Wireless networks allow people to easily check their email, and for many people, if they can, they do. Mobile phones allow external interruptions to break into meetings, and texting allows the user to communicate with others outside. This means that in round-table discussions, many people are focussing on events and conversations that are outside of the room, external to the shared context of the other participants. They spend much of their time running the other parts of their lives rather than focussing on the specifics of the meeting or current conversations.
This was brought home especially strongly in a meeting I attended the other day: a dozen people from around Europe had gathered to discuss the architecture for a major project, and yet the presentations and proposals put forward by participants went almost unheeded, as people dived behind their laptops to read email, take part in online chats, and send odd text messages about home issues or student problems or whatever. Not only is this rude, it is hugely inefficient and expensive - when it got to the stage that participants sitting next to each other were actually sending emails between themselves, there is clearly something going wrong.

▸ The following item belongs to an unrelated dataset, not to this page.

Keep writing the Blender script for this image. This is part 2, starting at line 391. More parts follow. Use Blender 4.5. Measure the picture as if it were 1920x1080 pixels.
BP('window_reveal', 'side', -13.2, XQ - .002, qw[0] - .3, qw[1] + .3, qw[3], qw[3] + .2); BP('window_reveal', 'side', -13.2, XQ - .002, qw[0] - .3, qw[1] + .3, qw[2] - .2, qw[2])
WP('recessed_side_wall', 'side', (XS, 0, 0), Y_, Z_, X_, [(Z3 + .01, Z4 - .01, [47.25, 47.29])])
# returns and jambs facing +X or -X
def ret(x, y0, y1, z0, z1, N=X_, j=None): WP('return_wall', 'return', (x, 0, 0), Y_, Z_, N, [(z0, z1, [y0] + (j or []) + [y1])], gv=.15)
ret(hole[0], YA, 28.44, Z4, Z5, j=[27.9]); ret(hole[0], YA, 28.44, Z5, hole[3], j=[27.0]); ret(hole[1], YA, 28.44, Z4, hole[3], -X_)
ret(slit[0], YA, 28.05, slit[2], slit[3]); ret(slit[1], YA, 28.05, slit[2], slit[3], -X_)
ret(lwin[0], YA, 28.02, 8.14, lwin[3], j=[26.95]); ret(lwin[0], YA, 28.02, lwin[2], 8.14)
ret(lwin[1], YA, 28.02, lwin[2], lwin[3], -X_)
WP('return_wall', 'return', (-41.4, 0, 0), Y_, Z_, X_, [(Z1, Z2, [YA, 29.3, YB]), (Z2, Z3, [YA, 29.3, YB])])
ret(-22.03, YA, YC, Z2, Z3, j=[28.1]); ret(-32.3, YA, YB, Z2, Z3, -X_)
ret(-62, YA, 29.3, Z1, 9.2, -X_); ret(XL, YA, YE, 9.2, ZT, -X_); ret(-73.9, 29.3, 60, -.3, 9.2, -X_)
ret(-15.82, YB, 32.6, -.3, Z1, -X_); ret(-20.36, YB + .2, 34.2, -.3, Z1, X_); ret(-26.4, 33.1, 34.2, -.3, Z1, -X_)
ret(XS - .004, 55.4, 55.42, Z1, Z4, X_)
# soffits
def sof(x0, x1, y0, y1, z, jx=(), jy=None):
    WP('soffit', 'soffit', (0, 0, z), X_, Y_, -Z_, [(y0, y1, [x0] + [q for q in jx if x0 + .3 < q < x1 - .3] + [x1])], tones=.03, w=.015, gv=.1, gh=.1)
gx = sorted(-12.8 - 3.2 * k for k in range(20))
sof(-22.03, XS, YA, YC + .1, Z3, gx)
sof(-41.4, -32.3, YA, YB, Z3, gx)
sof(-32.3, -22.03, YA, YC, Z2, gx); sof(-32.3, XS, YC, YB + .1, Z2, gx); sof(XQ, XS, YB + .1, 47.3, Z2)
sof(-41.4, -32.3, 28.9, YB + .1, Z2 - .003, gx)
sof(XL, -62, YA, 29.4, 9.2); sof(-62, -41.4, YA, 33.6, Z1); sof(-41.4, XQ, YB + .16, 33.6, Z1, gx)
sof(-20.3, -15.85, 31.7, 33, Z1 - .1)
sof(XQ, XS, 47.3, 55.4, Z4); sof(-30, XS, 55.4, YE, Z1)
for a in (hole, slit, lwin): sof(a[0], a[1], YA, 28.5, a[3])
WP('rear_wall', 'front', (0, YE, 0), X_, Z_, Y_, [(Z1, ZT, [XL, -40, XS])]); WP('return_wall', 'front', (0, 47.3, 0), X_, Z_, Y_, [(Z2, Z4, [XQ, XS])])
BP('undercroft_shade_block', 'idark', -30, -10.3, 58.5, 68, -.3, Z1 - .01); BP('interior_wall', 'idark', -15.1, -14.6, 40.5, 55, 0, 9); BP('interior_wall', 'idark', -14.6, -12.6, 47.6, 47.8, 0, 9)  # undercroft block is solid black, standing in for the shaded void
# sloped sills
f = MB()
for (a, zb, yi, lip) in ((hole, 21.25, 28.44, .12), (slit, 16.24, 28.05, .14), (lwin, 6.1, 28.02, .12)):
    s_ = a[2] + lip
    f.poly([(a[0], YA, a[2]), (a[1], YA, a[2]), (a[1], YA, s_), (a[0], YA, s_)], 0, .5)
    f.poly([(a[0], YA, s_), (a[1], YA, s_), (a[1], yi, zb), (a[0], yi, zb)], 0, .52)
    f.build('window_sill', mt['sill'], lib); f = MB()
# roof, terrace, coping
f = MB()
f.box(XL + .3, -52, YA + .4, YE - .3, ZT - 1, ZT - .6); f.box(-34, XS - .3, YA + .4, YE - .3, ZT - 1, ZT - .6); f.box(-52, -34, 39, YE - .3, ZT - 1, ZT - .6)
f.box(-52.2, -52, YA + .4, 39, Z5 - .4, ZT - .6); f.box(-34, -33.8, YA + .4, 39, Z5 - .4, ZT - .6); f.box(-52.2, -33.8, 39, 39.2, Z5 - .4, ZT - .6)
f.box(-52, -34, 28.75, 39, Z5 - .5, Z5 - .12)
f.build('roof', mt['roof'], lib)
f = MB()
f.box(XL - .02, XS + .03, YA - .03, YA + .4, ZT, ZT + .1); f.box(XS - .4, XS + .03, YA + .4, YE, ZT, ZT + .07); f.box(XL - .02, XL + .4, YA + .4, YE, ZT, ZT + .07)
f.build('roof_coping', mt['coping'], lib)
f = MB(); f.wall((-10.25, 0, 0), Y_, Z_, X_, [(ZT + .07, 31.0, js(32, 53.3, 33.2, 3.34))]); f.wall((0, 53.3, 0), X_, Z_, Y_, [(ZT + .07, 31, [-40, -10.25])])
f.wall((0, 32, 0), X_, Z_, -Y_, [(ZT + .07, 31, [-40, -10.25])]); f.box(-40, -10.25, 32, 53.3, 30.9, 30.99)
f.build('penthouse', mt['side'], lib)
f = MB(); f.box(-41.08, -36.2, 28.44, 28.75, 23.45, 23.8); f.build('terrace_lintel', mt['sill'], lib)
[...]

Is there anything we can do to improve this situation? Is it a technical issue, or a social one? Will we adapt and learn to use things effectively, or will we head down the inefficient routes? It could be that there is a fundamental usability issue at stake here: we have connectivity to the world outside of a meeting, but not in a way that allows us to respond to only the significant events in that world - we still have to monitor it constantly. Worse, some people feel that they must monitor it constantly: reminiscent of earlier work on addiction to email. It may be that technology and usability can together provide suitable support for protocols that allow interruption and notification in such a way as to not interfere with co-located activities - or it may be that we need to develop new social protocols to cope with this increased accessability.
As for me, I'm going to make sure that we run meetings more carefully, and set social standards that make it very difficult for people to absent themselves in the ether. Technology has promised virtual presence, but so far has delivered virtual absence.